Be Confident in the Face of Cyber Attacks

After Sony, Target, and so many others, security confidence is low across many large organizations.  It is a hard job, plenty of CISOs said as much in the New York Times. It is possible to be confident in the face of constantly changing and high-intensity security issues.

Confident security organizations do not focus on individual attacks, or cyber security incidents. They do not singularly focus on threat prevention. Rather, they focus on business priorities, just like every other well-performing business unit. Confident security organizations impact revenue growth by helping the company manage risk.

Where does this confidence come from? How can a security team earn the right to be confident?

First, it is important to understand your team has the same goal as sales, marketing, finance, and every other part of the company. That mission is to enable the business to grow and realize its revenue potential.  Sales can impact growth through new customer acquisition, marketing can do so through lead generation, and finance can do so with strong fiscal management.  Security impacts growth by advising and guiding these and other business units on how to effectively manage risk and secure critical information.

Today, most security organizations are mired in reactive response and tactical threat management; the goal of impacting revenue may seem too lofty or aspirational. However, every time security teams lead with fear tactics they move themselves farther away from the most important business conversations and they miss out on an opportunity to increase their stature within the company.  Every security organization is capable of refocusing their approach to align with business; many need help finding the way forward.

So where to start?  Below are important steps for creating a confident security program.

  1. Get to Know the Business - More so than any other organization, security teams must be collaborators, communicators, and partners to their peers in other business departments. Security teams must understand how the business makes money, be in-step with overall business goals, and find common ground by aligning security objectives with the key priorities of each department in the company.

Security teams strengthen their relationship with these key business stakeholders by demonstrating an understanding of their goals and challenges.

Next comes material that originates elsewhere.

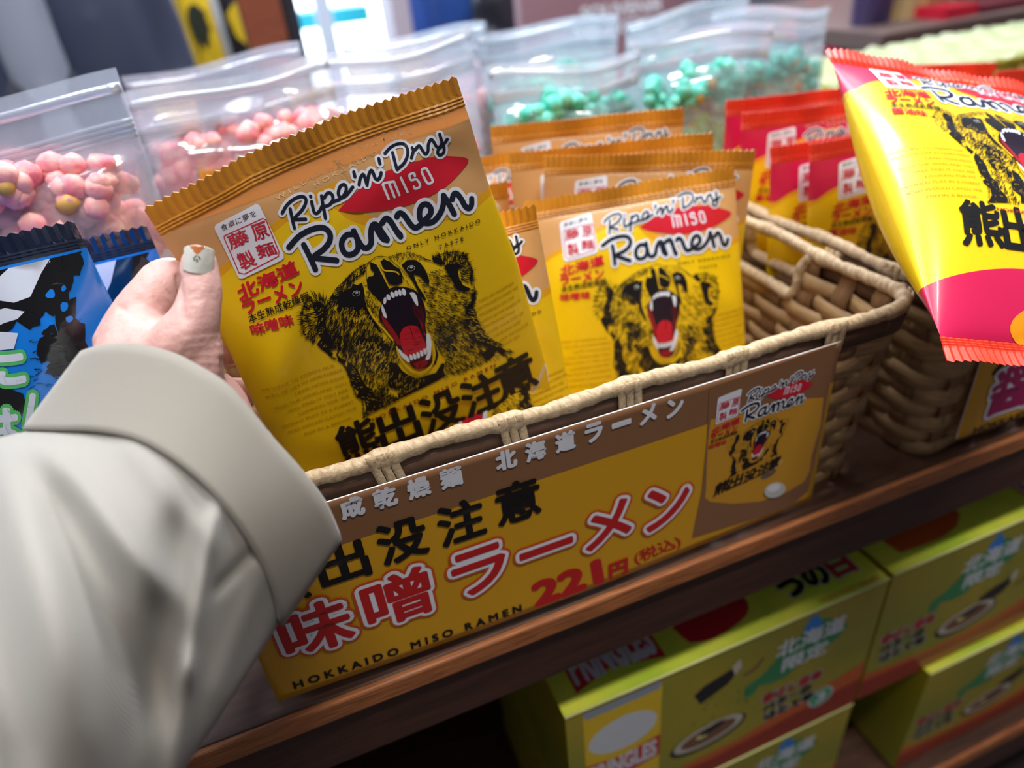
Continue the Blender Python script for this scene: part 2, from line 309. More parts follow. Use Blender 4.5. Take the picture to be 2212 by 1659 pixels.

In turn, that opens the door for security to be involved with the development of critical business processes and procedures, ensuring increased security awareness and adoption.

  1. Make sure everyone knows security’s role (starting with your team) – Keep in mind the goal of any confident security organization is to enable the business to achieve its revenue growth potential. Successful security teams help the organization manage and alleviate risk. Make sure your team understands that is its mission – document it, memorize it, and have an elevator pitch ready so you can evangelize it.
  2. Be Included in the Boardroom – Security leaders that perform the first two items well will find a welcome place in the Boardroom. Once there, security leaders need to make the most of their opportunity. It is important to remember your goals and audience and make a game plan for success. To win over the room you must leverage your allies, those who have seen how security positively impacted their goals, speak their language – leave technical jargon in your office and explain how security impacts the business.

Because of an increased focus from national news IT security has as big a stage as it ever will. Business executives need to be refocused away from the fear-based sensationalism they read and see on the news, and towards security’s ability to impact critical business goals. A confident security organization is well prepared to seize this moment and lead the conversation in the right direction.